S’il est toujours étonnant de voir un grand pétrolier investir en dehors des hydrocarbures, il en va différemment pour Total. Cela fait près de dix ans que le groupe cherche à se diversifier dans les renouvelables.
Dans le business, c’est bien connu, il vaut mieux acheter au son du canon. C’est notamment le cas dans le pétrole. La chute des prix de l’or noir a fragilisé nombre d’acteurs, ce qui a entraîné un mouvement de consolidation. Total a décidé d’y participer. Mais ce matin, le géant français n’a pas porté son dévolu sur un de ses pairs pétroliers ou gaziers mais sur Saft, un fabricant de batteries haute technologie. Pour cette ex-filiale d’Alcatel, il est prêt à mettre 950 millions d’euros sur la table. Une surprise ? Oui et non.
S’il est toujours étonnant de voir un grand pétrolier investir en dehors des hydrocarbures, il en va différemment pour Total. Cela fait maintenant près de dix ans que le groupe cherche à se diversifier dans les renouvelables. En 2011, l’ancien PDG Christophe de Margerie avait misé un milliard d’euros sur SunPower, un fabricant californien de panneaux photovoltaïques qui a la caractéristique d’adresser à la fois le marché résidentiel, les clients commerciaux et les industriels tout en étant présent sur l’amont et l’aval du cycle. Son successeur Patrick Pouyanné a poursuivi sur cette même voie (le groupe investit 500 millions de dollars par an dans les renouvelables). Il y a trois semaines, il annonçait que Total allait modifier son organisation. A compter du 1er septembre, la multinationale disposera aux côtés des divisions exploration-production et raffinage-pétrochimie, d’une nouvelle branche « gas renewables and power », dédiée à la production et à la vente d’électricité.

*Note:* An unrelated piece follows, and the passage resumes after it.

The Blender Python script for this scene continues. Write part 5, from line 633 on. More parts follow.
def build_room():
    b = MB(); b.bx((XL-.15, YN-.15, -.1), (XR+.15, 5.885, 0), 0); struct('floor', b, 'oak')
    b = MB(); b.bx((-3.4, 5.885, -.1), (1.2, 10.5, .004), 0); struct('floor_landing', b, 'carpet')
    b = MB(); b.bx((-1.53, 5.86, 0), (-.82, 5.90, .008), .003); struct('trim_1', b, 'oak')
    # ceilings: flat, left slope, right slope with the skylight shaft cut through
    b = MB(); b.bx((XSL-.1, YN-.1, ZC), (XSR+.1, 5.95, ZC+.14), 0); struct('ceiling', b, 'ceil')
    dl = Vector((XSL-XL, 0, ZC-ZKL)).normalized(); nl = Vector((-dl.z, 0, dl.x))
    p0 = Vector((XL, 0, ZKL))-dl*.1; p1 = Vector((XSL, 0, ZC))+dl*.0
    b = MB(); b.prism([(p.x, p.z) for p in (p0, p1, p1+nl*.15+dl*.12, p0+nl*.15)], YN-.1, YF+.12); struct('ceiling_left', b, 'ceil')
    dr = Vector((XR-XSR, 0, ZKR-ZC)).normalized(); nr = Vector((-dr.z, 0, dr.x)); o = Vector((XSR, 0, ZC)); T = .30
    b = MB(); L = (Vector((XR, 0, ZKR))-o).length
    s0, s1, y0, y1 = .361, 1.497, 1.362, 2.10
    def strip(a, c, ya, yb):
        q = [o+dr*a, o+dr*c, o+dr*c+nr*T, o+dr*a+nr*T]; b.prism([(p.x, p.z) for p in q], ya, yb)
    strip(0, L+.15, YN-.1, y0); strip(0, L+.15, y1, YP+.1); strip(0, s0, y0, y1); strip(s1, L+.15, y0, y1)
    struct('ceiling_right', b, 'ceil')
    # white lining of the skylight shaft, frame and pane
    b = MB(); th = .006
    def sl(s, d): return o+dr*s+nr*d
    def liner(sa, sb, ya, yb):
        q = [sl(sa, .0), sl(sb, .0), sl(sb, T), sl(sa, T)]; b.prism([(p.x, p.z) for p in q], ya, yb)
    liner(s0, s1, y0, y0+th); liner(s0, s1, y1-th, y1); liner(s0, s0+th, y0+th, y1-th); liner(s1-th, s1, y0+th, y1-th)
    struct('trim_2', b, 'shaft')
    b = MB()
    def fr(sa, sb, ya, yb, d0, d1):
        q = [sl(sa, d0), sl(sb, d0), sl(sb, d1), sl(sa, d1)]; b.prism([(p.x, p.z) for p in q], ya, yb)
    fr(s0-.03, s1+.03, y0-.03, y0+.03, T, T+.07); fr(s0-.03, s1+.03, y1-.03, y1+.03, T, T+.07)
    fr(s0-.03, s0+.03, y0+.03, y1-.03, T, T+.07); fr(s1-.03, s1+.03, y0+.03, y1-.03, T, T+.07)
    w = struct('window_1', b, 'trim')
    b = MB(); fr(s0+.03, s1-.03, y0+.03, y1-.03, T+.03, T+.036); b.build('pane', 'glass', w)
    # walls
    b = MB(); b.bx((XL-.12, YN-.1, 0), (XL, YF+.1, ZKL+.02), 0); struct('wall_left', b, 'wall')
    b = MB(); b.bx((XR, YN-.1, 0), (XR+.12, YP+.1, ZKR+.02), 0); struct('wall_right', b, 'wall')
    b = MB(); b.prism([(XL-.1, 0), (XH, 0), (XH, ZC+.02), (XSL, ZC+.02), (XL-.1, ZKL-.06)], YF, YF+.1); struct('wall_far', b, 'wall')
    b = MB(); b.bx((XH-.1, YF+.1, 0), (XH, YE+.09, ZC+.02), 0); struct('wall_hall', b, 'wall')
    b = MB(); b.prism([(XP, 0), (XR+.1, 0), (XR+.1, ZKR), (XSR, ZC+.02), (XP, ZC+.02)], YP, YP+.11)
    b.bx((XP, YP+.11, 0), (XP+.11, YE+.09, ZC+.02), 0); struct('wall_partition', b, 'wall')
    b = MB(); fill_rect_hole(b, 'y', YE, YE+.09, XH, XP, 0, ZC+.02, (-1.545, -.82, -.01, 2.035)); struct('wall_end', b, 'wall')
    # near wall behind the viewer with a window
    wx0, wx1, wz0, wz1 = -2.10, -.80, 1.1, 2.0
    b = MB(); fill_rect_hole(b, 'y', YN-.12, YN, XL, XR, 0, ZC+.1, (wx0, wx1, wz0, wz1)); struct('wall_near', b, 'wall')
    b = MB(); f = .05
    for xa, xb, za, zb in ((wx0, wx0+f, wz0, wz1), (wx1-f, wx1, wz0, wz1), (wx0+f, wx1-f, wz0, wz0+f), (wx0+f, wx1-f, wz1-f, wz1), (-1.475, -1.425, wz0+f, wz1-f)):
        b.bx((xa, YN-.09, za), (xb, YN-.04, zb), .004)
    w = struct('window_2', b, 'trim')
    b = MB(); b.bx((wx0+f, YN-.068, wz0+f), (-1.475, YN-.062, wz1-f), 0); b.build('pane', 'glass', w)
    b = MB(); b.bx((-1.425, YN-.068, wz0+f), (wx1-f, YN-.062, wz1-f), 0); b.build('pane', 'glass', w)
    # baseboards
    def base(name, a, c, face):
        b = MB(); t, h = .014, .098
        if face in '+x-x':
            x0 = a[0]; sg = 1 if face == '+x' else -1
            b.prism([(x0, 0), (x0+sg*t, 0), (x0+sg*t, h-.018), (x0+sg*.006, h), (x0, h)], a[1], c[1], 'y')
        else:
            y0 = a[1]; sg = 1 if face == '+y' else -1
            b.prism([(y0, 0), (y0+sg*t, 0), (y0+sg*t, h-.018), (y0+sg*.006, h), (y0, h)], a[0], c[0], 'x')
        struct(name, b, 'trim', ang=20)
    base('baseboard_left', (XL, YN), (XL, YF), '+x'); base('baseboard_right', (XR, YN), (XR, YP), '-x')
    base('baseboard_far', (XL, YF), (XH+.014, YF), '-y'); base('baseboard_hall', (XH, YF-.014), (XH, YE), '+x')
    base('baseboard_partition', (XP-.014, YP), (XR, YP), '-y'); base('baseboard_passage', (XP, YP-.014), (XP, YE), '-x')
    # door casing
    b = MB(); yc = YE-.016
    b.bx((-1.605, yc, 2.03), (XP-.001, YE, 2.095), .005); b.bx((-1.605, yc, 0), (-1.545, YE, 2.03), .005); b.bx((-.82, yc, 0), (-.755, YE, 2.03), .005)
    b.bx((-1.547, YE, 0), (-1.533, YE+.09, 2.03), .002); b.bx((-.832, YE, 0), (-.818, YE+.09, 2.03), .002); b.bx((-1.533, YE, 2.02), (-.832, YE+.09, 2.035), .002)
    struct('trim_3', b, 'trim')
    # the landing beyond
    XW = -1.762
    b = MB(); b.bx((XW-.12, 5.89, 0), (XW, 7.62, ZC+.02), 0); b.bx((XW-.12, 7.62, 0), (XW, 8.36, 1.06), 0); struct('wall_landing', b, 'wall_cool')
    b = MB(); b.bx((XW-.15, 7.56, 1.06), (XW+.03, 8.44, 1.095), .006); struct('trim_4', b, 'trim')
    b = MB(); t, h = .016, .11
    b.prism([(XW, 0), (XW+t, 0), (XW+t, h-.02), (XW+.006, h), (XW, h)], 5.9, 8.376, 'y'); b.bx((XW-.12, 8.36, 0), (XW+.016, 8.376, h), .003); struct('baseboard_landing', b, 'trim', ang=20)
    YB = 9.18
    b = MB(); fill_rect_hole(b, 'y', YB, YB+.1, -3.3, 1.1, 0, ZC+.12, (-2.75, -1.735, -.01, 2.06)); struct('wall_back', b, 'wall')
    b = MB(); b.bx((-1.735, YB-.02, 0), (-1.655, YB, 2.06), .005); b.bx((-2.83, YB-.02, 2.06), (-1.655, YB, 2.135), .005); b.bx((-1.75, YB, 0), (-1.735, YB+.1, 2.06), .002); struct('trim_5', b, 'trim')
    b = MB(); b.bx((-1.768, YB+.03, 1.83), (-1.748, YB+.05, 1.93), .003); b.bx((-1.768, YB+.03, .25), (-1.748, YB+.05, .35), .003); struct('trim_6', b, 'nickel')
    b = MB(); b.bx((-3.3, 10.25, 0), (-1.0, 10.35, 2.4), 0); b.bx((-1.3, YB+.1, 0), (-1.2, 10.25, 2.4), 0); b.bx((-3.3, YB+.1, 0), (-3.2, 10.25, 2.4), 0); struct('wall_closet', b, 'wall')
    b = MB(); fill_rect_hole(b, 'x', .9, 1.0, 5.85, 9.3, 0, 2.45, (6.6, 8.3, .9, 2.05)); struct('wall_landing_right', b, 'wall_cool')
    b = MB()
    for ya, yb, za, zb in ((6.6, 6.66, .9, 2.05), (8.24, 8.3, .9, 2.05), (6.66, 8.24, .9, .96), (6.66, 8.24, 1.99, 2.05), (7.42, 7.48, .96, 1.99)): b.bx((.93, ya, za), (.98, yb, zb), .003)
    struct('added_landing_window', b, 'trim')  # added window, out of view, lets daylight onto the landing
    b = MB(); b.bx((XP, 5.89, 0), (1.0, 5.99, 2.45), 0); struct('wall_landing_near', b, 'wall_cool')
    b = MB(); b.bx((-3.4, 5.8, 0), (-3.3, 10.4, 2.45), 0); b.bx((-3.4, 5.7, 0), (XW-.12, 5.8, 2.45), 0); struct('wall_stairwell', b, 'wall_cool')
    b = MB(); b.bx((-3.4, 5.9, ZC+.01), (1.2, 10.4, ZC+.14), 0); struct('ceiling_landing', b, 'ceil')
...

Neuf fois l’Ebitda de Saft
L’acquisition de Saft valorisée sur la base de neuf fois son Ebitda, répond à cette logique. Pour Total, cette opération constitue un joli coup. Le fabricant de batteries qui compte plus de 4.000 salariés dans dix-neuf pays dispose d’une bonne expertise dans des secteurs comme l’aéronautique, le ferroviaire et l’automobile. Depuis plusieurs mois, il traverse une passe difficile, car avec la crise, la transition énergétique tarde à se réaliser. L’an dernier, Saft a dû déprécier des actifs et son bénéfice net a été divisé par trois. A l’occasion de la publication des résultats annuels en février, son président du directoire Ghislain Lescuyer a reconnu que « l’adoption du lithium-ion par nos clients est un peu plus tardive que prévue.» L’adossement à Total va permettre à « Saft de devenir le fer de lance du groupe dans le secteur du stockage de l’électricité», a indiqué Patrick Pouyanné. Avec le boom de l’éolien et du photovoltaïque, énergies intermittentes, le marché du stockage explose. Il est estimé à plus de 110 milliards de dollars aujourd’hui, contre 40 milliards il y a cinq ans et se divise entre les applications mobiles et stationnaires. Selon Emmanuel Fages, consultant au cabinet Roland Berger, Total est bien placé pour adresser les deux segments. Sur la mobilité, le groupe va pouvoir accueillir les voitures électriques dans ses stations, ce qui lui permettra d’accroître la valeur de son réseau. Sur le stationnaire, il pourra proposer des solutions au secteur tertiaire et résidentiel en stockant sur ses batteries l’énergie solaire non utilisée.» La part des énergies nouvelles dans le business de Total est encore négligeable (autour de 2%). Mais le géant progresse vite. Déjà, grâce à SunPower, Total pèse davantage sur le marché mondial du photovoltaïque (3 %) que sur celui des hydrocarbures (2%).